The number of 0's at the end of a number is the same as the number of factors of 10 that the number has. So consider the prime factor decomposition of 100! and note that every factor of 10 has prime factors 2 and 5. Because both 2 and 5 are needed, the question can be rephrased as "How many factors of 2 and 5 has 100!, and which is the smaller number?". With this, we can start to work.
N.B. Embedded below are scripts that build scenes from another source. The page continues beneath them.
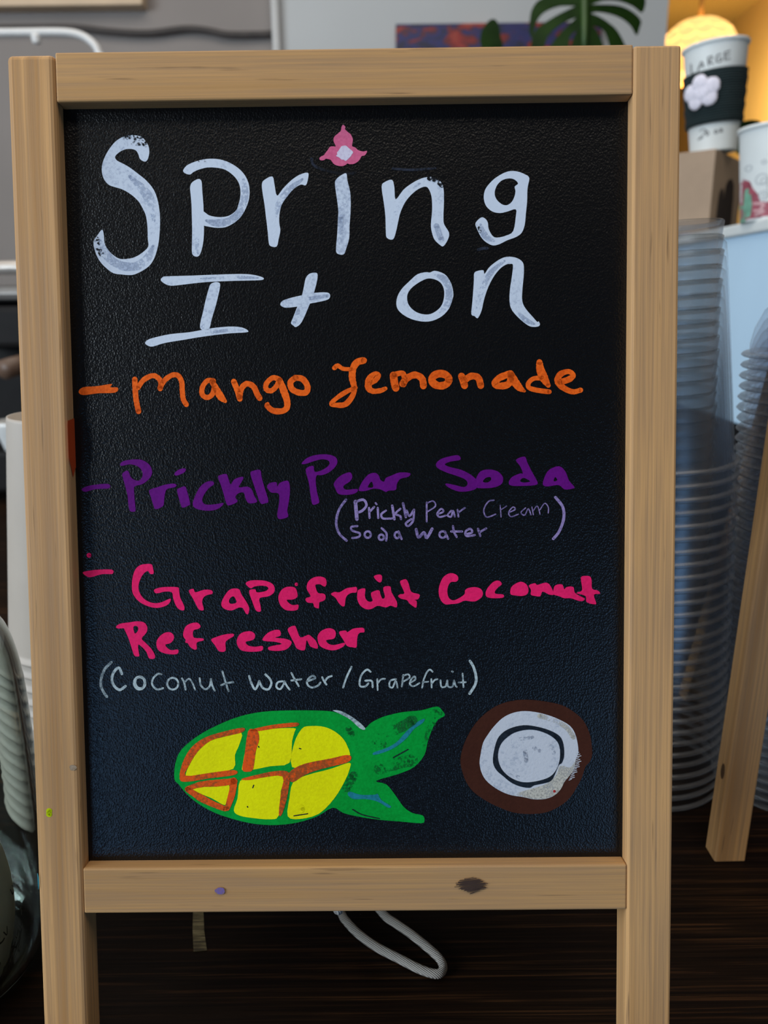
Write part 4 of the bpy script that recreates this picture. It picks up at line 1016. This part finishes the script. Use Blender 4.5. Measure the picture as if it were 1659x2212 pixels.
# ------------------------------------------------------------------ shell pendant lamp in the amber room
lp = at_y(1508, 100, 3.2)
lamp = empty('pendant_lamp', (lp.x, lp.y, lp.z), 'glowing amber shell disc pendant lamp behind the large cup', 'lamp')
sh = NT('glowing_amber_shell')
sn = sh.noise(sh.coords(), 16, 3, .6)
sh.set(color=(.9, .65, .3, 1), rough=.4, emit=sh.ramp(sn, [(.35, (1.0, .38, .06, 1)), (.62, (1.0, .52, .13, 1))]), emis=.9)
D3 = (lp - EYE).dot(FW); RL_ = 71 / FPX * D3
dome = [(.03, RL_ * .66)] + [(RL_ * sin(radians(a)), RL_ * (.68 * cos(radians(a)) - .02)) for a in range(20, 91, 7)] + [(RL_ * .97, -RL_ * .45), (RL_ * .8, -RL_ * .8), (RL_ * .55, -RL_)]
lathe('lamp_shade', dome, sh.m, lamp, 40)
db = bmesh.new()
for ring_, a in enumerate((28, 48, 68, 88, 108)):
    nn = (7, 11, 14, 16, 16)[ring_]
    for k in range(nn):
        g = 2 * pi * (k + .5 * (ring_ % 2)) / nn
        rr_ = RL_ * sin(radians(min(a, 92))); zz = RL_ * (.68 * cos(radians(a)) - .02)
        c_ = Vector((rr_ * cos(g), rr_ * sin(g), zz)); o_ = Vector((cos(g) * sin(radians(a)), sin(g) * sin(radians(a)), cos(radians(a)) + .3)).normalized()
        q_ = Vector((0, 0, 1)).rotation_difference(o_)
        res = bmesh.ops.create_cone(db, cap_ends=True, segments=14, radius1=.034, radius2=.034, depth=.002)
        for v in res['verts']: v.co = c_ + o_ * .006 + q_ @ v.co
sh2 = NT('pale_shell_disc'); sh2.set(color=(.9, .7, .4, 1), rough=.35, emit=(1.0, .64, .22, 1), emis=1.0)
bmobj('shell_discs', db, sh2.m, lamp)
tube('lamp_cord', [Vector((0, 0, RL_ * .62)), Vector((0, 0, ZY - lp.z))], .009, flat('amber_cord', (.5, .33, .12), .6), lamp, 10)
pl = bpy.data.lights.new('lamp_glow', 'POINT'); pl.energy = 13; pl.color = (1, .80, .46); pl.shadow_soft_size = .2
plo = bpy.data.objects.new('lamp_glow', pl); COL.objects.link(plo); plo.location = (lp.x, lp.y - .02, lp.z - RL_ * 1.35)
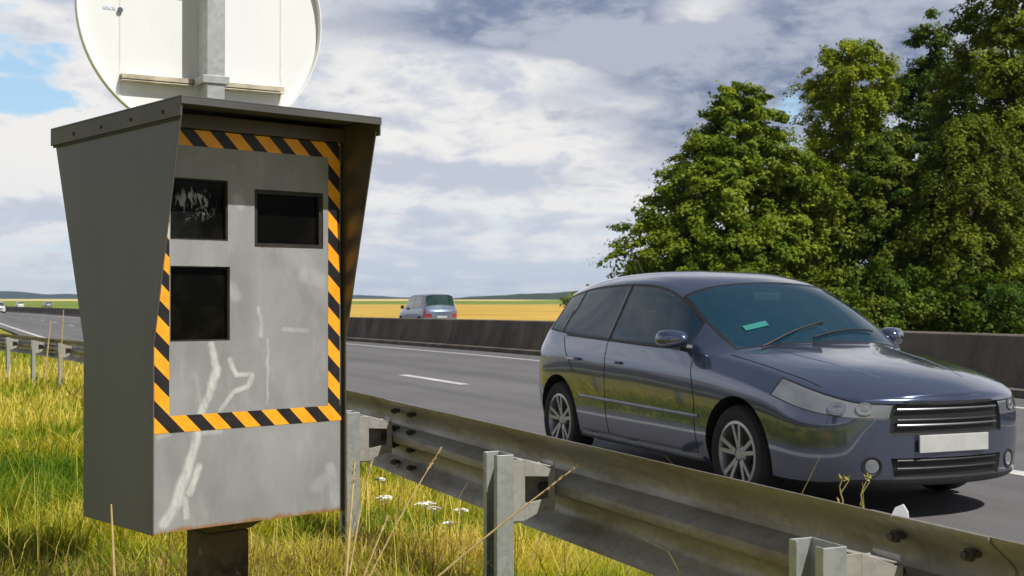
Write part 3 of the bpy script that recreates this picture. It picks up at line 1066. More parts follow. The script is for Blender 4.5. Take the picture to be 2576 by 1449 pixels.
# ------------------------------------------------------------------ vehicles
def car_paint(name, c1, metal=0.55, rough=0.28):
    m, g, b = mat(name)
    v = g.new('ShaderNodeTexCoord').outputs['Object']
    n = g.noise(v, 2.0, 4.0)
    dirt = g.noise(v, 7.0, 6.0, 0.65)
    fl = g.noise(v, 900.0, 2.0)
    col = g.mix(g.ramp(fl, 0.3, 0.7), tuple(q * 0.85 for q in c1), tuple(q * 1.12 for q in c1))
    sp = g.new('ShaderNodeSeparateXYZ')
    g.l.new(v, sp.inputs[0])
    low = g.math('MULTIPLY', g.ramp(sp.outputs[2], 0.55, 0.15), g.ramp(dirt, 0.35, 0.7))
    col = g.mix(g.math('MULTIPLY', low, 0.55), col, (0.10, 0.09, 0.075))
    g.l.new(col, b.inputs['Base Color'])
    b.inputs['Metallic'].default_value = metal
    g.l.new(g.lin(dirt, 0.3, 0.75, rough - 0.02, rough + 0.05), b.inputs['Roughness'])
    b.inputs['Coat Weight'].default_value = 1.0
    b.inputs['Coat Roughness'].default_value = 0.02
    b.inputs['Coat IOR'].default_value = 1.85
    return m


def car_glass(name, c):
    m, g, b = mat(name)
    v = g.new('ShaderNodeTexCoord').outputs['Object']
    n = g.noise(v, 2.5, 4.0)
    g.l.new(g.mix(g.ramp(n, 0.35, 0.65), tuple(q * 0.7 for q in c), tuple(q * 1.3 for q in c)), b.inputs['Base Color'])
    b.inputs['Roughness'].default_value = 0.03
    b.inputs['IOR'].default_value = 1.7
    b.inputs['Specular IOR Level'].default_value = 0.8
    b.inputs['Coat Weight'].default_value = 0.6
    b.inputs['Coat Roughness'].default_value = 0.02
    return m


M_TYRE = simple('tyre_rubber', (0.018, 0.017, 0.016), 0.8, 0, 0.3, 20)
M_RIM = simple('alloy_rim', (0.42, 0.42, 0.43), 0.35, 0.8, 0.1)
M_PLASTIC = simple('black_plastic', (0.018, 0.018, 0.019), 0.5, 0, 0.2)
M_LINER = simple('wheel_liner', (0.008, 0.008, 0.008), 0.9)
M_SEAL = simple('rubber_seal', (0.010, 0.010, 0.011), 0.5)
M_CHROME = simple('bright_trim', (0.70, 0.70, 0.70), 0.15, 1.0, 0.05)
M_DIMCHROME = simple('satin_trim', (0.20, 0.20, 0.21), 0.4, 0.8, 0.05)
M_LAMP = car_glass('headlamp_lens', (0.19, 0.205, 0.22))
M_LAMP_IN = simple('lamp_reflector', (0.50, 0.51, 0.53), 0.25, 0.9)
M_RED = car_glass('tail_lamp_red', (0.35, 0.02, 0.015))
M_PLATE = simple('number_plate_white', (0.50, 0.50, 0.48), 0.45, 0, 0.08, 6)
M_AMBER = car_glass('indicator_amber', (0.55, 0.22, 0.02))
M_STICK = simple('windscreen_sticker_green', (0.03, 0.22, 0.19), 0.4)

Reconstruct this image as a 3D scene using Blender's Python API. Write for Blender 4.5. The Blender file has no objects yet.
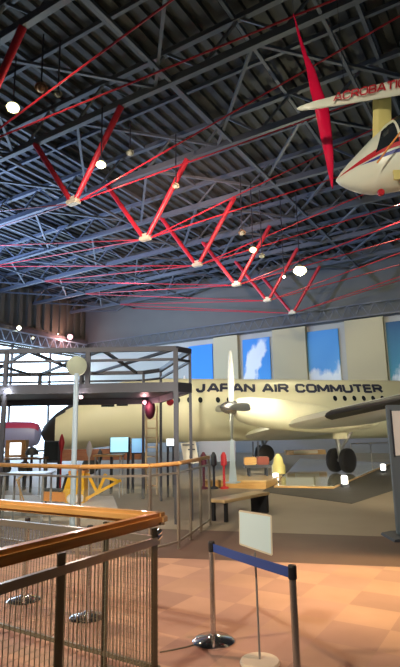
import bpy, bmesh, math, random
from mathutils import Vector, Matrix
random.seed(7)
R = math.radians
scene = bpy.context.scene
C = scene.collection
# ---------------------------------------------------------------- camera
YAW, PITCH, ROLL, F, H = 31.57, 11.15, 1.0, 510.0, 1.68
fwd = Vector((-math.sin(R(YAW))*math.cos(R(PITCH)), math.cos(R(YAW))*math.cos(R(PITCH)), math.sin(R(PITCH))))
rt0 = Vector((math.cos(R(YAW)), math.sin(R(YAW)), 0)); up0 = rt0.cross(fwd)
rt = rt0*math.cos(R(ROLL)) - up0*math.sin(R(ROLL)); up = up0*math.cos(R(ROLL)) + rt0*math.sin(R(ROLL))
cam = bpy.data.cameras.new('camera'); co = bpy.data.objects.new('camera', cam); C.objects.link(co)
m = Matrix((rt, up, -fwd)).transposed().to_4x4(); m.translation = Vector((0, 0, H)); co.matrix_world = m
cam.sensor_fit = 'VERTICAL'; cam.sensor_height = 36; cam.lens = F*36/667; cam.clip_start = .05; cam.clip_end = 500
scene.camera = co
EYE = Vector((0, 0, H)); HF = Vector((-math.sin(R(YAW)), math.cos(R(YAW)), 0))
def ray(px, py): return fwd + rt*(px-200)/F + up*(333.5-py)/F
def gp(px, py, z=0.0):
    d = ray(px, py); return EYE + d*((z-H)/d.z)
def at(px, py, D):
    d = ray(px, py); return EYE + d*(D/d.dot(HF))
def wy(px, py, Y):
    d = ray(px, py); return EYE + d*(Y/d.y)
# ---------------------------------------------------------------- world, exposure, large lights
w = bpy.data.worlds.new('world'); scene.world = w; w.use_nodes = True
bg = w.node_tree.nodes['Background']; bg.inputs[0].default_value = (.62, .80, 1, 1); bg.inputs[1].default_value = 7.0
scene.view_settings.view_transform = 'Standard'; scene.view_settings.look = 'None'
scene.view_settings.gamma = 1; scene.view_settings.use_curve_mapping = False; scene.view_settings.exposure = 0.0
scene.cycles.use_denoising = True; scene.cycles.max_bounces = 6; scene.cycles.sample_clamp_indirect = 6
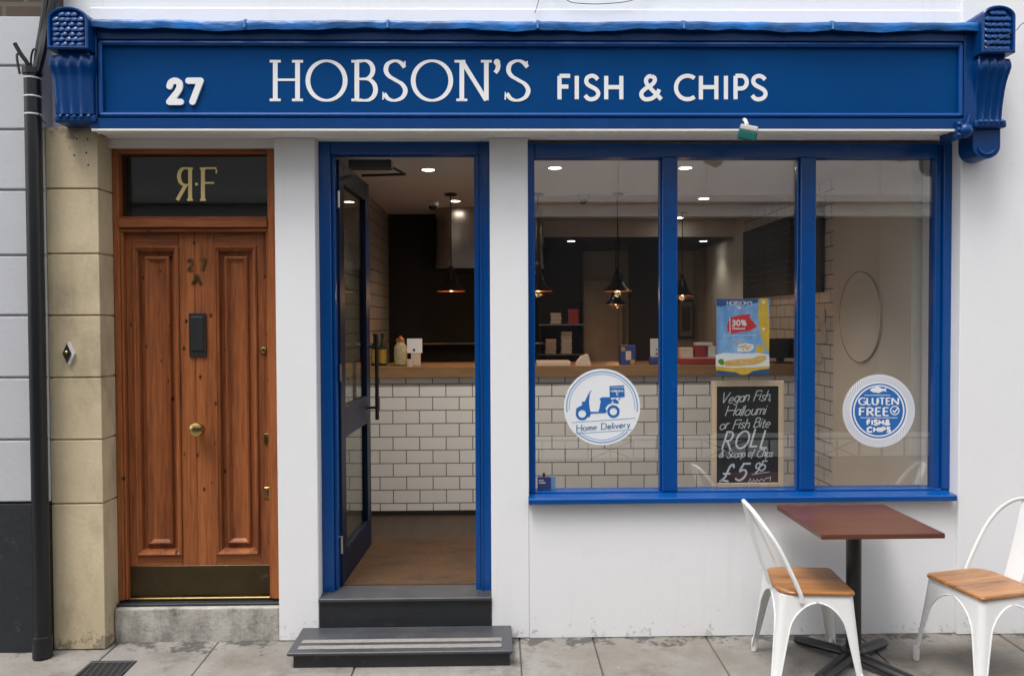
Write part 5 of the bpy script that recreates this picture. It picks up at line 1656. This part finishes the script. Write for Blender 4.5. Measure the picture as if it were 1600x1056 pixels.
# ================================================================== DRAIN COVER
gc = Vector((at(166, 1046, -.30).x, -.315, 0))
gr = thing('drain_cover', 'small cast iron drain grating set in the pavement near the stone pier', 'drain cover', (gc.x, gc.y, gz(gc.y)))
mb = MB()
w2, d2 = .115, .10
z0 = gz(gc.y)
for (a, b, c_, d_) in ((-w2, w2, -d2, -d2 + .018), (-w2, w2, d2 - .018, d2), (-w2, -w2 + .018, -d2 + .0185, d2 - .0185), (w2 - .018, w2, -d2 + .0185, d2 - .0185)):
    mb.box(gc.x + a, gc.x + b, gc.y + c_, gc.y + d_, z0 - .02, z0 + .006, .002)
mb.build('grate_frame', 'grate', gr)
for k in range(6):
    u = -w2 + .034 + k * .0325
    mb = MB(); mb.xform_box(Matrix.Translation((gc.x + u, gc.y, z0 - .002)) @ Matrix.Rotation(R(8), 4, 'Z'), .013, 2 * d2 - .04, .012, .002); mb.build('bar', 'grate', gr)
mb = MB(); mb.box(gc.x - w2 + .019, gc.x + w2 - .019, gc.y - d2 + .019, gc.y + d2 - .019, z0 - .0, z0 + .001); mb.build('pit', 'void', gr)

# ================================================================== ACROSS THE STREET (seen only as reflections in the glass)
OY = -6.4
op = thing('opposite_building', 'pale building across the street with panelled upper wall, reflected in the shop glass', 'building', (0, OY, 0))
mb = MB(); mb.box(-11, 11, OY - .5, OY, 3.42, 7.6); mb.box(-11, 11, OY - .5, OY + .02, -.18, .14); mb.build('wall', 'opp', op)
mb = MB()
for k in range(-8, 9):
    x = .55 + k * 1.2
    mb.box(x - .06, x + .06, OY + .001, OY + .05, 3.44, 7.6, .006)
mb.build('pilaster', 'opp', op)
mb = MB(); mb.box(-11, 11, OY - .4, OY + .22, 3.30, 3.41, .01); mb.box(-11, 11, OY - .4, OY + .10, 3.12, 3.295, .01); mb.build('cornice', 'opp', op)
mb = MB(); mb.box(-11, 11, OY - .5, OY - .1, .142, 3.118); mb.build('shopfront', 'oppdark', op)
mb = MB()
for k in range(-8, 9):
    mb.box(.55 + k * 1.2 - .05, .55 + k * 1.2 + .05, OY - .099, OY, .143, 3.117, .006)
mb.build('post', 'oppdark', op)

rl = thing('street_railing', 'low black iron railing with crossed bracing across the street, mirrored in the glass', 'railing', (0, OY + .5, -.18))
mb = MB()
for z in (-.10, .15): mb.box(-8, 8, OY + .48, OY + .51, z - .012, z + .012, .003)
mb.build('rail', 'iron', rl)
for k in range(-26, 27):
    mb = MB(); mb.box(k * .3 - .009, k * .3 + .009, OY + .485, OY + .505, -.18, .137); mb.build('bar', 'iron', rl)
for k in range(-5, 6):
    for sg in (1, -1):
        mb = MB(); mb.tube([(k * 1.5 - .28, OY + .52, .02 - .12 * sg), (k * 1.5 + .28, OY + .52, .02 + .12 * sg)], .010, 6); mb.build('brace', 'iron', rl)
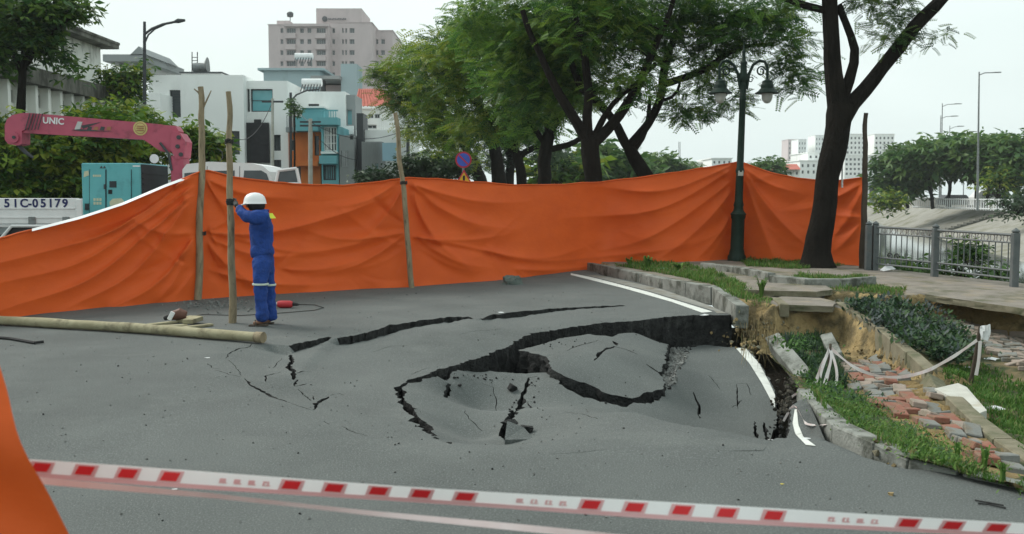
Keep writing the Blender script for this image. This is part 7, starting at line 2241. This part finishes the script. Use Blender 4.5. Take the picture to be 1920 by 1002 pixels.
# generator on the bed
YN = 23.55
gn = thing('generator', 'turquoise generator cabinet standing on the lorry bed', 'generator', (at(210, 400, YN).x, YN, bedz))
x0, x1 = at(155, 400, YN).x, at(265, 400, YN).x
zt = at(210, 306, YN).z
mb = MB(); mb.bbox((x0, YN, bedz + .003), (x1, YN + 1.9, zt), .02); cabn = mb.build('cabinet', A['teal_p'], gn)
mb = MB(); mb.box((x1 + .002, YN + .05, bedz + .1), (x1 + .012, YN + 1.86, zt - .03)); mb.build('louvre_panel', A['darkside'], gn)
for k in range(9):
    mb = MB(); z = bedz + .2 + k * .13; mb.box((x1 + .012, YN + .1, z), (x1 + .03, YN + 1.8, z + .03)); mb.build('louvre', A['darkside'], gn)
for pts in ([(169, 400), (169, 319), (198, 319), (198, 400)], [(201, 400), (201, 318), (246, 318), (246, 400)]):
    inset(pts, 'door', A['teal_p'], YN, cabn, .02)
    e = inset([(pts[0][0] - .8, 400), (pts[0][0] - .8, 318), (pts[0][0], 318), (pts[0][0], 400)], 'door_gap', A['darkside'], YN, cabn, .022)
    e = inset([(pts[2][0], 400), (pts[2][0], 318), (pts[2][0] + .8, 318), (pts[2][0] + .8, 400)], 'door_gap', A['darkside'], YN, cabn, .022)
inset([(206, 352), (206, 340), (219, 340), (219, 352)], 'vent_grille', A['darkside'], YN, cabn, .03)
inset([(204, 364), (204, 356), (211, 356), (211, 364)], 'lock_box', A['black'], YN, cabn, .035)
inset([(196, 355), (196, 346), (198.5, 346), (198.5, 355)], 'handle', A['fdark'], YN, cabn, .05)
inset([(160, 394), (160, 382), (167, 382), (167, 394)], 'vent_grille', A['darkside'], YN, cabn, .03)
A['cream'] = mat('cream_print', (.48, .5, .34), (.55, .56, .4), scale=20, rough=.6)
inset([(157, 333), (158, 322), (166, 320), (167, 329)], 'cream_print', A['cream'], YN, cabn, .006)
for k in range(4): inset([(175 + k * 4, 332), (175 + k * 4, 328), (178 + k * 4, 328), (178 + k * 4, 332)], 'cream_print', A['cream'], YN, cabn, .024)
for k in range(6): inset([(176 + (k % 3) * 5.5, 384 - (k // 3) * 7), (176 + (k % 3) * 5.5, 379 - (k // 3) * 7), (180 + (k % 3) * 5.5, 379 - (k // 3) * 7), (180 + (k % 3) * 5.5, 384 - (k // 3) * 7)], 'cream_print', A['cream'], YN, cabn, .024)
inset([(207, 386), (206, 379), (212, 373), (228, 372), (233, 377), (233, 386)], 'cream_print', A['cream'], YN, cabn, .024)
inset([(249, 313), (249, 310.5), (263, 310.5), (263, 313)], 'white_print', A['tank'], YN, cabn, .006)
for x in (190, 196): inset([(x, 311), (x - 3, 316), (x + 3, 316)], 'warning_mark', A['fdark'], YN, cabn, .006)

# ------------------------------------------------------------------ haze
hm_ = bpy.data.materials.new('haze_air')
hm_.use_nodes = True
nt = hm_.node_tree
nt.nodes.remove(nt.nodes['Principled BSDF'])
pv = nt.nodes.new('ShaderNodeVolumePrincipled')
pv.inputs['Color'].default_value = (.92, .97, .98, 1)
pv.inputs['Density'].default_value = HAZE
pv.inputs['Anisotropy'].default_value = 0.0
nt.links.new(pv.outputs['Volume'], nt.nodes['Material Output'].inputs['Volume'])
mb = MB(); mb.box((-515, -75, -4.5), (615, 715, 66))
tag(mb.build('haze', hm_), 'thin pale haze in the air', kind='stuff')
Since 100! = 1 x 2 x... x 100, we see that prime factors of 2 come from 2, 4, 6, ..., 98, 100, and prime factors of 5 come from 5, 10, ..., 95, 100. Note that while we look for numbers divisible by 2, we must also remember that they can be divisible by 4, 8, and any other powers of 2, contributing more prime factors of 2. The same goes for factors of 5. With this, we can see that clearly it is the number of prime factors of 5 that will be smaller, and this the number of factors of 10. Now all that remains is to count the number of prime factors of 5. All multiples of 5 have a prime factor of 5, giving 20 (from 5, 10, 15, 20,... , 100). Also, recalling that multiples of 25 one extra factor of 5, we get 4 more factors of 5 (from 25, 50, 75, 100). Noting that 5^3 is larger than 100, we are done. Thus, 100! ends with 24 0's.